A closeup photograph of the head of a ratchet wrench, with a clockwise arrow marked on it.
Ratchet. Image: Nic Wood, Pexels

At this point, some may question why I am spending so much time being concerned about sentences for those who have committed the most serious crimes. These are arguably the most dangerous of people, and most will consider it positive that they are spending ever increasingly long periods of time in prison. The problem is that this sentencing ratchet is operating across the board for essentially all violent offending. Quietly and consistently. Year on year.

The average minimum term for murder rose from around 13 years in 2000 to 21 years in 2021. Manslaughter sentences rose 80% between 2008 and 2021. The number of life sentence prisoners serving a minimum of over 20 years more than doubled between 2013 and 2023.

In September 2024, the four surviving former Lords Chief Justice, the most senior judges in the country, published a paper warning that sentence lengths had approximately doubled over fifty years, and raised the alarm that prison numbers had doubled alongside them. They note that sentence inflation is the single biggest contributor to the current prison population crisis.

The consequence is a prison population that has grown from around 40,000 in 1991 to around 88,000 today – while violent crime has fallen over the same period. We are currently hovering around 2,000 spare prison places. One riot-filled weekend would fill those up.

The prison service’s own measure of safe capacity is around 10,000 less than the current population. Prisons are completely and utterly full. The situation is so dire that in recent years there have been a series of emergency release schemes to relieve the pressure. We are, simultaneously, making sentences longer and releasing people sooner.

We are packing our prisons with increasing numbers of people serving very long sentences in a system that is chronically overcrowded, under-funded and under-staffed. The incentive structures that keep prisons functioning depend on prisoners having something to work towards in a safe and functioning environment.

An HM Inspectorate of Prisons report published in September 2025, following an unannounced inspection of HMP Wakefield, found a 62% rise in violent incidents and a 72% increase in serious assaults since 2022. Two weeks later, Ian Watkins was killed in that facility, allegedly by fellow inmates. Five months later, Ian Huntley was attacked at HMP Frankland, allegedly by someone who has a whole-life order and will never leave prison and indeed who may experience positive consequences if he decides to attack an infamous child killer. Both men were housed in a regime designed specifically to protect them and prevent people – who have already proven to be a bit rubbish at not murdering people – from murdering them.

If it can happen to Huntley in those circumstances, imagine what harm is happening to the thousands of other imprisoned people who aren’t so protected every day.

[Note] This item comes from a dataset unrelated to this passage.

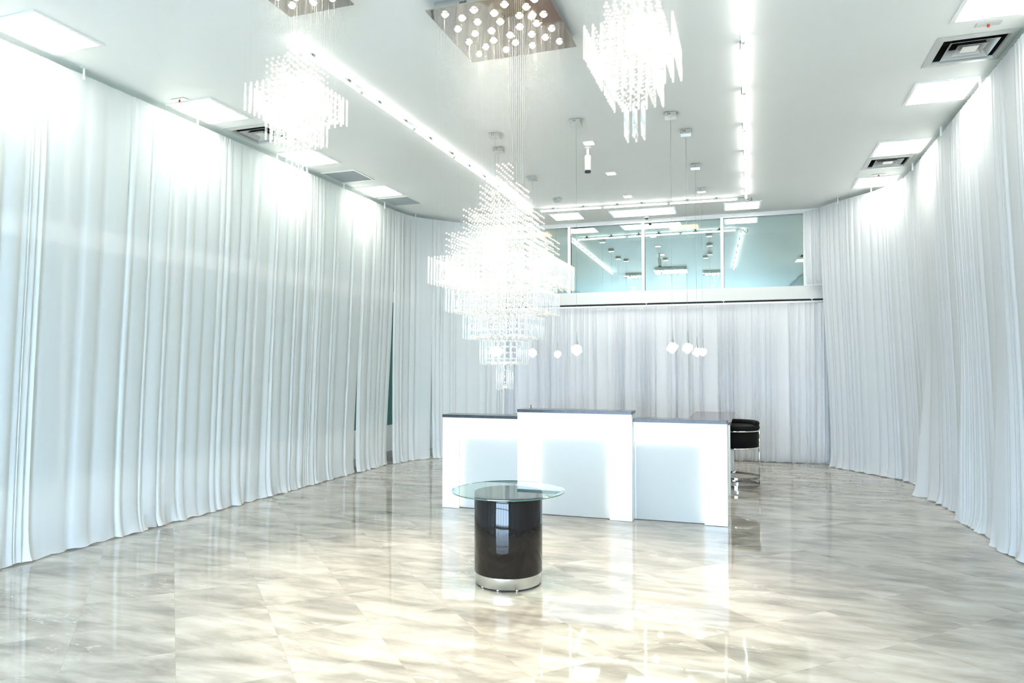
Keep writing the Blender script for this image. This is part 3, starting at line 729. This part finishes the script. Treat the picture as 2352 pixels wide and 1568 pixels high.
def wing(cx, label):
    t = thing('side_desk', (cx, 10.09, 0), label, 'desk', 'side desks behind the reception counter')
    w = .57; b = MB(); b.box2((-w/2, -1.03, .868), (w/2, 1.03, .90), 0, .002); b.build('desk_top', M['wood'], t)
    for y in (-1.0, .985):
        b = MB(); b.box2((-w/2+.005, y-.018, .0), (w/2-.012, y+.018, .868)); b.build('end_panel', M['lam'], t)
    b = MB(); b.box2((-w/2+.02, -.98, .25), (-w/2+.045, .965, .868)); b.build('modesty_panel', M['lam'], t)
wing(-.528, 'side desk with a dark glossy top beside the black stool'); wing(-3.03, 'side desk behind the lower left section of the reception desk')
b = MB(); b.tube([(0, 0, 0), (-.04, .01, .30)], .006, 8); b.tube([(-.04, .01, .30), (-.045, .012, .33)], .004, 8)
o = b.build('black_pen', M['black']); o.location = (-2.315, 7.52, .83); 
tag(o, 'thin black stick leaning up behind the middle desk section', 'pen')
t = thing('pen_shelf', (-2.3, 7.60, 0), 'hidden white shelf behind the middle desk section under the black stick', 'shelf')
b = MB(); b.box2((-.11, -.13, .80), (.6, .15, .829)); b.build('shelf_board', M['lam'], t)
b = MB(); b.box2((-.11, .12, 0), (.6, .15, .80)); b.build('shelf_panel', M['lam'], t)

# ---------------------------------------------------------------- round glass table
t = thing('round_glass_table', (-1.72, 4.93, 0), 'round glass-topped table on a glossy black drum under the large chandelier', 'table')
b = MB(); b.lathe((0, 0, 0), [(.2505, .094), (.2525, .098), (.2525, .665), (.2500, .669)], 96); b.build('drum', M['black_gloss'], t)
b = MB(); b.lathe((0, 0, 0), [(.240, .012), (.2445, .016), (.2445, .090), (.2450, .0945)], 96); b.build('plinth_ring', M['silver'], t)
for a in (30, 150, 235, 270, 305):
    b = MB(); b.lathe((.225*math.cos(math.radians(a)), .225*math.sin(math.radians(a)), 0), [(.012, .0), (.014, .004), (.014, .013)], 12); b.build('glide', M['chrome'], t)
g = MB(); nseg = 128
prof = [(.395, .6705), (.418, .6715), (.421, .676), (.420, .680), (.396, .6835)]
def ringf(b, p, q, mi):
    vs = [(p[0]*math.cos(2*PI*i/nseg), p[0]*math.sin(2*PI*i/nseg), p[1]) for i in range(nseg)]+[(q[0]*math.cos(2*PI*i/nseg), q[0]*math.sin(2*PI*i/nseg), q[1]) for i in range(nseg)]
    b.add(vs, [(i, (i+1) % nseg, nseg+(i+1) % nseg, nseg+i) for i in range(nseg)], mi, True)
for k in range(4): ringf(g, prof[k], prof[k+1], 1 if k in (1, 2) else 0)
g.add([(.396*math.cos(2*PI*i/nseg), .396*math.sin(2*PI*i/nseg), .6835) for i in range(nseg)], [tuple(range(nseg))], 0)
g.add([(.395*math.cos(2*PI*i/nseg), .395*math.sin(2*PI*i/nseg), .6705) for i in range(nseg)], [tuple(reversed(range(nseg)))], 0)
g.build('glass_top', [M['topglass'], M['rim']], t)

# ---------------------------------------------------------------- barrel stool
t = thing('bar_stool', (-.225, 9.95, 0), 'black velvet barrel stool with a chrome ring frame by the side desk', 'stool')
Rs = .315
b = MB(); b.lathe((0, 0, 0), [(Rs-.03, .515), (Rs-.012, .52), (Rs-.012, .725), (Rs-.03, .73)], 48); b.build('seat_drum', M['velvet'], t)
b = MB(); pr = []
for k in range(9):
    a = -PI/2+PI*k/8; pr.append((Rs-.02+.03*math.cos(a), .775+.035*math.sin(a)))
b.lathe((0, 0, 0), [(Rs-.10, .742)]+pr+[(Rs-.10, .80)], 48); b.build('seat_cushion', M['velvet'], t)
# low curved back roll on the far side
pts = [((Rs-.025)*math.cos(a), (Rs-.025)*math.sin(a), .828) for a in [math.radians(-20+k*220/30) for k in range(31)]]
b = MB(); b.tube(pts, .034, 12); b.sphere(pts[0], .036, 12, 8); b.sphere(pts[-1], .036, 12, 8); b.build('back_roll', M['velvet'], t)
def ringt(z, r=.010, R=Rs): return [(R*math.cos(2*PI*k/48), R*math.sin(2*PI*k/48), z) for k in range(48)]
for z in (.735, .508):
    b = MB(); b.tube(ringt(z, R=Rs-.004), .010, 8, closed=True); b.build('seat_ring', M['chrome'], t)
for z, nm in ((.012, 'base_ring'), (.115, 'foot_ring')):
    b = MB()
    for (R0, R1) in ((Rs-.012, Rs+.006),):
        b.lathe((0, 0, z-.012), [(R0, 0), (R1, 0), (R1, .030), (R0, .030), (R0, 0)], 48, 0, False, cap=False)
    b.build(nm, M['ringm'], t)
for a in (6, 120, 200):
    x, y = (Rs+.002)*math.cos(math.radians(a)), (Rs+.002)*math.sin(math.radians(a))
    b = MB(); b.tube([(x, y, .0), (x, y, .74)], .011, 10); b.build('leg', M['chrome'], t)
b = MB(); b.box((.02, -Rs-.002, .055), (.06, .006, .045), 0, 0, .003); b.build('ring_bracket', M['chrome'], t)

# ---------------------------------------------------------------- world, camera, view
w = bpy.data.worlds.new('daylight_world'); sc.world = w; w.use_nodes = True
nt = w.node_tree; bg = nt.nodes['Background']; bg.inputs[0].default_value = (.62, .80, 1.0, 1); bg.inputs[1].default_value = 3.2

cam = bpy.data.cameras.new('camera'); cam.sensor_width = 36; cam.lens = 1600/2352*36; cam.clip_start = .05; cam.clip_end = 100
co = bpy.data.objects.new('camera', cam); col.objects.link(co); co.location = (0, 0, 1.6)
co.rotation_euler = (PI/2+math.atan(56/1600), 0, math.atan(549/1600)); sc.camera = co

sc.view_settings.view_transform = 'Standard'; sc.view_settings.look = 'None'; sc.view_settings.gamma = 1; sc.view_settings.use_curve_mapping = False
sc.view_settings.exposure = 3.14
cy = sc.cycles
cy.max_bounces = 7; cy.diffuse_bounces = 5; cy.glossy_bounces = 3; cy.transparent_max_bounces = 12; cy.transmission_bounces = 4
cy.caustics_reflective = False; cy.caustics_refractive = False; cy.sample_clamp_indirect = 8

Not necessarily murder, but violence, bullying and more. For years and years. Most of these people will be released – and be back out here with us, whether that is in 20, 30 or 40 years.

Attacks on infamous prisoners are not new – it wasn’t the first or even the second time Huntley had been attacked. What is new is the volume caused by overcrowding, increasingly hopeless residents, and limited staffing. There were seven homicides in prisons in England and Wales in 2025 – up from six in 2024, and sharply up from the five years prior to 2024, when there were between one and three per year. Male prisoners are around ten times more likely to be murdered than men in the rest of society.

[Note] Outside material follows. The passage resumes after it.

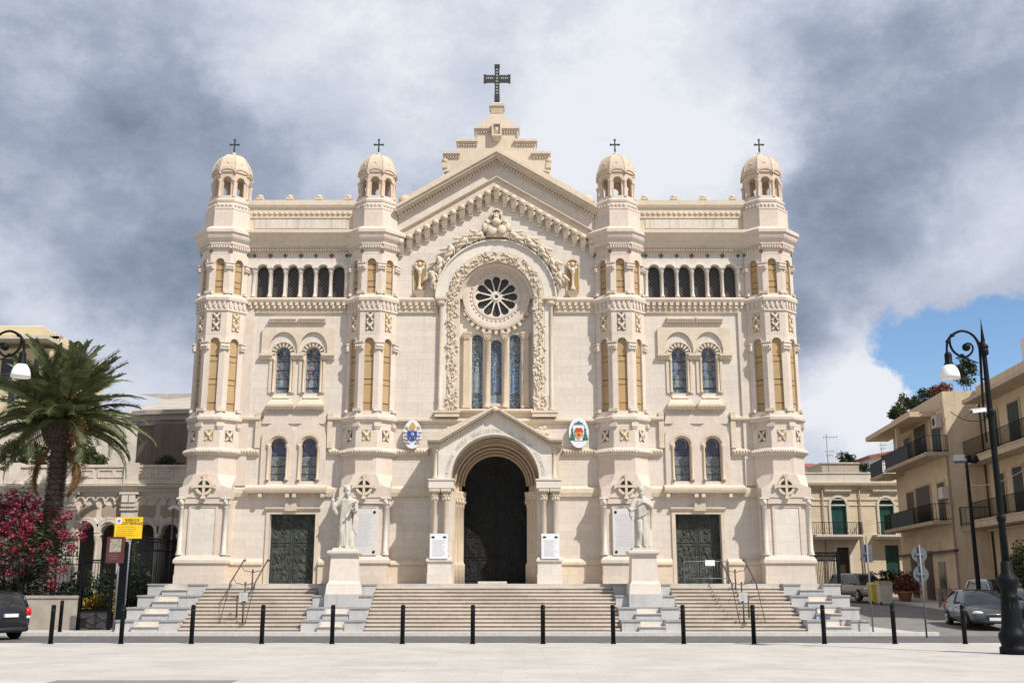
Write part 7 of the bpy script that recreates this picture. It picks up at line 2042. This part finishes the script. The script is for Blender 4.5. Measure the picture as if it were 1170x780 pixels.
def house_c():
    pl = PC; near = -16.0
    lx = lambda px, py: pl.at(px, py)[0]
    zr = pl.at(1150, 445)[1]
    root = thing('street_house', 'ochre house with dark shutters and wrought iron balconies at the right edge', 'building', (OC.x, OC.y, .4))
    q = pl.mb(); q.box(near, -.03, 0, 9, -.3, zr); q.build('wall', M_TANP, root)
    q = pl.mb(); q.box(near, -1.2, -1.25, 0, zr - .2, zr + .02); q.build('roof_slab', M_CONC, root)
    q = pl.mb(); q.box(near, -.03, -.04, 0, zr + .02, zr + .98 + .02); q.box(near, -2.5, .0, 3.0, zr + .02, zr + .98); q.build('roof_parapet', M_TANP, root)
    q = pl.mb(); z2 = pl.at(1140, 400, 1.5)[1]; q.box(lx(1163, 420), -3.0, 2.5, 6, zr + .98, z2); q.box(lx(1163, 420) - .3, -2.8, 2.2, 6, z2, z2 + .2); q.build('penthouse', M_PALEP, root)
    q = pl.mb(); q.box(near, lx(1160, 420), .4, 6, zr + .98, pl.at(1165, 388, .4)[1]); q.build('white_stair_tower', plain('tower_white', (.68, .66, .62), .9, var=.05), root)
    q = pl.mb(); a = lx(1168, 383); z = pl.at(1166, 390, .4)[1]; q.box(a - .3, a + .3, .6, 1.2, z, z + .5); q.box(a - .36, a + .36, .54, 1.26, z + .5, z + .6); q.build('chimney', plain('chimney_brick', (.25, .1, .07), .9), root)
    zf2 = pl.at(1150, 517)[1] + .05; zf1 = pl.at(1150, 593)[1] + .05
    for (pa, pb, py, z, h) in ((1133, 1142, 490, zf2, 2.35), (1154.5, 1168, 490, zf2, 2.4), (1186, 1200, 490, zf2, 2.4), (1112, 1119, 560, zf1, 2.4), (1140, 1150, 560, zf1, 2.4), (1160, 1172, 560, zf1, 2.5)):
        a, b = sorted((lx(pa, py), lx(pb, py))); opening(pl, root, a, b, z, z + h, M_SHUTD)
    balcony(pl, root, near, lx(1120, 520), zf2, 1.1, 1.0, 110, slab=.35)
    balcony(pl, root, lx(1117, 515), lx(1091, 520), zf2 - .2, 1.5, 1.0, 30, slab=.12)
    balcony(pl, root, near, lx(1127, 590), zf1, 1.1, 1.0, 110, slab=.4)
    balcony(pl, root, lx(1116, 600), -.1, zf1 - .25, 1.6, 1.05, 30, slab=.3, panel=(lx(1114, 600), -.2))
    q = pl.mb(); q.box(near, -.03, -.06, -.001, .0, zf1 - .6); q.build('ground_storey', M_TANS, root)
    q = pl.mb()
    q.prof_x([(0, zf1 - .6), (-.18, zf1 - .6), (-.24, zf1 - .45), (-.06, zf1 - .4), (0, zf1 - .4)], near, -.03); q.build('string_course', M_CONC, root)
    for (pa, pb) in ((1114, 1122), (1146, 1154), (1160, 1172)):
        a, b = sorted((lx(pa, 650), lx(pb, 650))); opening(pl, root, a, b, .25, 2.9, M_BROWN, name='door', proud=-.12, frame=M_TANS)
    for px in (1137.5,):
        q = pl.mb(); a = lx(px, 620); q.tube([(a, -.14, .2), (a, -.14, zr)], .06, 8); q.build('drain_pipe', M_BROWN, root)
    p = P(1172, 632, 49.5); bush('street_bush', 'bright flowering street bush at the right edge behind the lamp', 'bush', (p.x, p.y, 1.9), (.9, 1.1, 1.7), 90, .35, 36, .09, M_BUSH, 71, ground=.1, stems=4, extra=(16, .2, 20, .06, leaf_mat('white_flower', (.55, .5, .36), .2)))
house_c()
# pole with floodlights
y = 49.0; x = X(1117, 660, y)
root = thing('floodlight_post', 'dark slim post with two floodlights in front of the ochre house', 'lamp post', (x, y, hgt(y)))
q = MB(); zt_ = Z(527, y); q.lathe([(.17, hgt(y) - .1), (.17, .6), (.11, 1.0), (.10, 3), (.065, zt_)], x, y, 12); q.build('pole', M_IRON, root)
q = MB(); q.tube([(x - .4, y, zt_), (x + .4, y, zt_)], .03, 6); q.build('crossarm', M_IRON, root)
for s, m in ((-1, M_GREYM), (1, M_IRON)):
    q = MB(); q.M = Matrix.Translation((x + s * .32, y, zt_ + .12)) @ Matrix.Rotation(s * .5, 4, 'Z') @ Matrix.Rotation(-.4, 4, 'X'); q.box(-.24, .24, -.12, .12, -.16, .16); q.frus(-.2, .2, .12, .2, -.1, -.16, .16, .13, .19, .1); q.M = None; q.build('floodlight', m, root)
# railings of the passage beside the church
y = 46.5
root = thing('passage_fence', 'dark iron passage fence between the church and the side street', 'fence', (X(943, 660, y), y, LAND - .3))
q = MB(); a, b = X(928, 650, y), X(958, 650, y); railing(q, (a, y, 0), (b, y, 0), .1, Z(634, y), 16, r=.022, mid=(Z(640, y),)); q.build('bars', M_IRON, root)
q = MB(); q.box(b - .06, b + .06, y - .06, y + .06, .02, Z(630, y)); q.build('post', M_IRON, root)
# bins, hedge, planter
def wheelie(x, y, w, mbody, mlid, label, h=1.15):
    z = hgt(y) - .1; root = thing('wheeled_bin', label, 'rubbish bin', (x, y, z))
    q = MB(); q.frus(x - w * .43, x + w * .43, y - .32, y + .32, z + .06, x - w * .5, x + w * .5, y - .4, y + .4, z + h - .1); q.box(x - w * .53, x + w * .53, y - .43, y + .43, z + h - .12, z + h - .06); q.build('body', mbody, root)
    q = MB(); q.frus(x - w * .53, x + w * .53, y - .44, y + .43, z + h - .06, x - w * .45, x + w * .45, y - .2, y + .40, z + h + .08); q.build('lid', mlid, root)
    for s in (-1, 1):
        q = MB(); q.lathe([(.09, -.03), (.09, .03)], 0, 0, 12, smooth=False); q.v = [Vector((x + s * w * .4 + v.z, y - .25 + v.x, z + .09 + v.y)) for v in q.v]; q.build('wheel', M_TYRE, root)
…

England and Wales has more people serving life sentences than France, Germany, Italy, the Netherlands, Spain and Sweden combined. Are we really that much more dangerous a society?

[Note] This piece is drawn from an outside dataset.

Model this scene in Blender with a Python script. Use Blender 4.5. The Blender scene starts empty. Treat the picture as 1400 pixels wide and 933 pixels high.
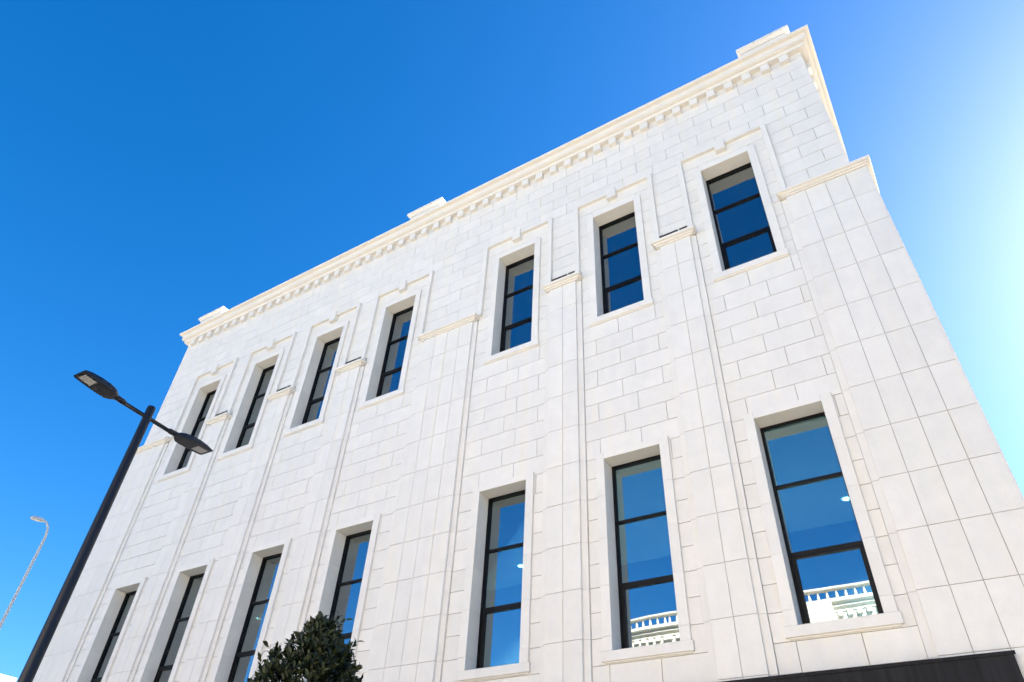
import bpy, math, random
from mathutils import Vector, Matrix, Quaternion
random.seed(7)
C = bpy.context.scene.collection
scene = bpy.context.scene

# ------------------------------------------------------------------ camera
GZ = 8.218                       # facade datum height above the ground
CAM = Vector((10.6095, -10.0, 1.6))
yaw, pitch, roll = -0.5961731, 0.70522311, 0.06023632
fwd = Vector((math.sin(yaw)*math.cos(pitch), math.cos(yaw)*math.cos(pitch), math.sin(pitch)))
rt = Vector((math.cos(yaw), -math.sin(yaw), 0)); up = rt.cross(fwd)
r2 = math.cos(roll)*rt + math.sin(roll)*up
u2 = -math.sin(roll)*rt + math.cos(roll)*up
cd = bpy.data.cameras.new('camera'); cam = bpy.data.objects.new('camera', cd); C.objects.link(cam)
m = Matrix((r2, u2, -fwd)).transposed().to_4x4(); m.translation = CAM
cam.matrix_world = m
cd.sensor_width = 36; cd.lens = 0.95516*1000/1400*36; cd.clip_end = 3000; cd.clip_start = 0.05
scene.camera = cam

# ------------------------------------------------------------------ light
SUN_AZ, SUN_EL = math.radians(32), math.radians(32)     # azimuth from +Y towards +X
w = bpy.data.worlds.new('World'); scene.world = w; w.use_nodes = True
nt = w.node_tree; nt.nodes.clear()
out = nt.nodes.new('ShaderNodeOutputWorld'); bg = nt.nodes.new('ShaderNodeBackground')
sky = nt.nodes.new('ShaderNodeTexSky'); sky.sky_type = 'NISHITA'; sky.sun_disc = False
sky.sun_elevation = SUN_EL; sky.sun_rotation = SUN_AZ
sky.air_density = 1.0; sky.dust_density = 0.78; sky.ozone_density = 4.5; sky.altitude = 500
bg.inputs['Strength'].default_value = 0.052
hs = nt.nodes.new('ShaderNodeHueSaturation'); hs.inputs['Saturation'].default_value = 1.32; hs.inputs['Hue'].default_value = .502
nt.links.new(sky.outputs[0], hs.inputs['Color']); nt.links.new(hs.outputs[0], bg.inputs[0]); nt.links.new(bg.outputs[0], out.inputs[0])
sl = bpy.data.lights.new('sun', 'SUN'); sl.energy = 5.0; sl.angle = math.radians(0.5); sl.color = (1.0, 0.93, 0.82)
so = bpy.data.objects.new('sun', sl); C.objects.link(so)
sd = Vector((math.sin(SUN_AZ)*math.cos(SUN_EL), math.cos(SUN_AZ)*math.cos(SUN_EL), math.sin(SUN_EL)))
so.rotation_euler = sd.to_track_quat('Z', 'Y').to_euler(); so.location = (30, 60, 60)
vs = scene.view_settings
vs.view_transform = 'Standard'; vs.look = 'None'; vs.gamma = 1; vs.use_curve_mapping = False
vs.exposure = 2.55

# ------------------------------------------------------------------ materials
def mat(name):
    mm = bpy.data.materials.new(name); mm.use_nodes = True
    return mm, mm.node_tree, mm.node_tree.nodes['Principled BSDF']
def simple(name, col, rough=.6, metal=0, spec=.5, var=.12, scale=6, bump=0.0):
    mm, t, b = mat(name)
    b.inputs['Roughness'].default_value = rough; b.inputs['Metallic'].default_value = metal
    b.inputs['Specular IOR Level'].default_value = spec
    tc = t.nodes.new('ShaderNodeTexCoord'); n = t.nodes.new('ShaderNodeTexNoise')
    n.inputs['Scale'].default_value = scale; n.inputs['Detail'].default_value = 6
    t.links.new(tc.outputs['Object'], n.inputs['Vector'])
    r = t.nodes.new('ShaderNodeValToRGB')
    r.color_ramp.elements[0].position = .3; r.color_ramp.elements[1].position = .7
    r.color_ramp.elements[0].color = (*[c*(1-var) for c in col], 1)
    r.color_ramp.elements[1].color = (*[min(1, c*(1+var)) for c in col], 1)
    t.links.new(n.outputs['Fac'], r.inputs['Fac']); t.links.new(r.outputs['Color'], b.inputs['Base Color'])
    if bump:
        bp = t.nodes.new('ShaderNodeBump'); bp.inputs['Strength'].default_value = bump; bp.inputs['Distance'].default_value = .01
        t.links.new(n.outputs['Fac'], bp.inputs['Height']); t.links.new(bp.outputs['Normal'], b.inputs['Normal'])
    return mm
def stone(name, base, islandvar=.07):
    mm, t, b = mat(name)
    L = t.links.new; N = t.nodes.new
    b.inputs['Roughness'].default_value = .62; b.inputs['Specular IOR Level'].default_value = .15
    tc = N('ShaderNodeTexCoord'); geo = N('ShaderNodeNewGeometry')
    # each slab samples the noise somewhere else, so veining stops at the joints
    sc = N('ShaderNodeVectorMath'); sc.operation = 'SCALE'; sc.inputs[0].default_value = (37, 53, 71)
    L(geo.outputs['Random Per Island'], sc.inputs['Scale'])
    ad = N('ShaderNodeVectorMath'); ad.operation = 'ADD'
    L(tc.outputs['Object'], ad.inputs[0]); L(sc.outputs[0], ad.inputs[1])
    n1 = N('ShaderNodeTexNoise'); n1.inputs['Scale'].default_value = 3.0; n1.inputs['Detail'].default_value = 8; n1.inputs['Roughness'].default_value = .65
    L(ad.outputs[0], n1.inputs['Vector'])
    n2 = N('ShaderNodeTexNoise'); n2.inputs['Scale'].default_value = 90; n2.inputs['Detail'].default_value = 4
    L(tc.outputs['Object'], n2.inputs['Vector'])
    # rain streaks: noise stretched down the wall, over the whole facade
    mp = N('ShaderNodeMapping'); mp.inputs['Scale'].default_value = (2.2, 2.2, .22)
    L(tc.outputs['Object'], mp.inputs['Vector'])
    n3 = N('ShaderNodeTexNoise'); n3.inputs['Scale'].default_value = 2.0; n3.inputs['Detail'].default_value = 7; n3.inputs['Roughness'].default_value = .6
    L(mp.outputs[0], n3.inputs['Vector'])
    def rng(src, a, bb, lo, hi):
        x = N('ShaderNodeMapRange'); x.inputs['From Min'].default_value = a; x.inputs['From Max'].default_value = bb
        x.inputs['To Min'].default_value = lo; x.inputs['To Max'].default_value = hi; L(src, x.inputs['Value']); return x.outputs[0]
    def mul(a, c):
        x = N('ShaderNodeMath'); x.operation = 'MULTIPLY'; L(a, x.inputs[0]); L(c, x.inputs[1]); return x.outputs[0]
    v = mul(mul(rng(geo.outputs['Random Per Island'], 0, 1, 1-islandvar, 1.0), rng(n1.outputs['Fac'], .3, .7, .95, 1.03)),
            mul(rng(n2.outputs['Fac'], .3, .7, .965, 1.02), rng(n3.outputs['Fac'], .35, .62, .96, 1.0)))
    warm = N('ShaderNodeMix'); warm.data_type = 'RGBA'
    warm.inputs['A'].default_value = (*base, 1); warm.inputs['B'].default_value = (base[0]*.99, base[1]*.955, base[2]*.87, 1)
    L(rng(n3.outputs['Fac'], .5, .75, 0, .7), warm.inputs['Factor'])
    vm = N('ShaderNodeVectorMath'); vm.operation = 'SCALE'
    L(warm.outputs['Result'], vm.inputs[0]); L(v, vm.inputs['Scale']); L(vm.outputs[0], b.inputs['Base Color'])
    bp = N('ShaderNodeBump'); bp.inputs['Strength'].default_value = .25; bp.inputs['Distance'].default_value = .004
    L(n2.outputs['Fac'], bp.inputs['Height']); L(bp.outputs['Normal'], b.inputs['Normal'])
    return mm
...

I believe dangerous people should be quarantined from society, for their whole lives if necessary. But I also believe a justice system should be built so that it does not cause long term societal harm in the pursuit of ever more draconian punishment.

The system we currently pay for is housing a growing population of men serving sentences of extraordinary length, with little to no hope, with too few staff, too little space, and no coherent plan for what to do with them.